The radiant light of Greece-its landscape and poetry-as witnessed in the dark years when it was almost extinguished.
In the looming shadow of an oppressive dictatorship and imminent world war, George Seferis, George Katsimbalis, and other poets and writers from Greece's fabled Generation of the Thirties welcomed Henry Miller and Lawrence Durrell to their homeland. Together they explored the Peloponnesus, swam off island beaches, and considered the meaning of Greek life and freedom. They seemed to be inventing paradise. In this evocative synthesis of personal memoir, literary criticism, and interpretative narrative, Edmund Keeley explores the poetry, friendships, and politics that made those extraordinary encounters so vital.
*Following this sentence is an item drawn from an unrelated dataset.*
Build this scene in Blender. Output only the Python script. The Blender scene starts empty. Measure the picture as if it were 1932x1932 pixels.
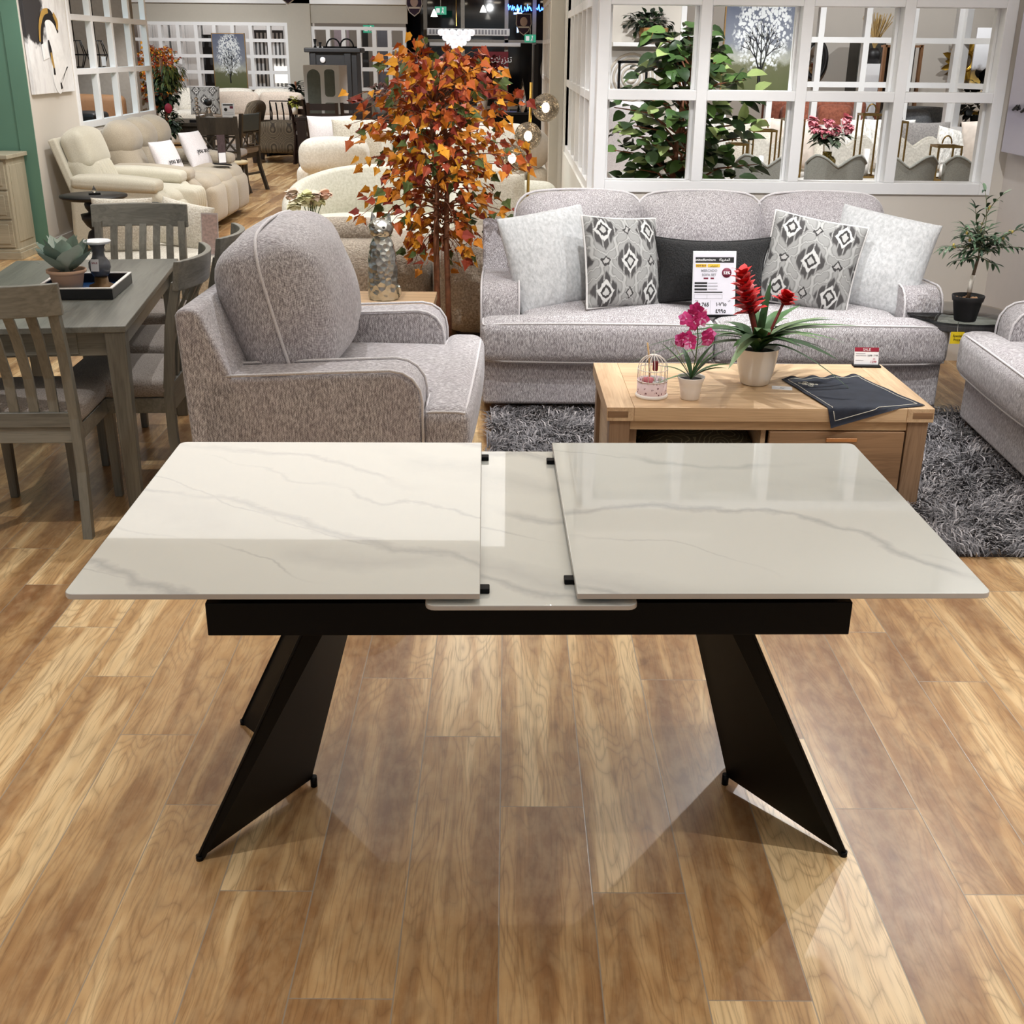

For Miller and Durrell, the journey into Greece transformed their art and their lives, and in response they wrote some of their most important work. For the Greek poets, it reconfirmed their sense of the vitality of their own country and helped to sustain them during the harsh seasons to come. As Keeley shows, their eloquence, courage, and dedication kept the greatness of Greece alive when the German occupation, a violent civil war, and the depredations of mass tourism threatened to destroy it. Other writers later drew on the invented paradise of these good friends and reimagined it for the future. This remarkable work of cultural history and imaginative criticism is a crowning achievement from one of our finest literary interpreters.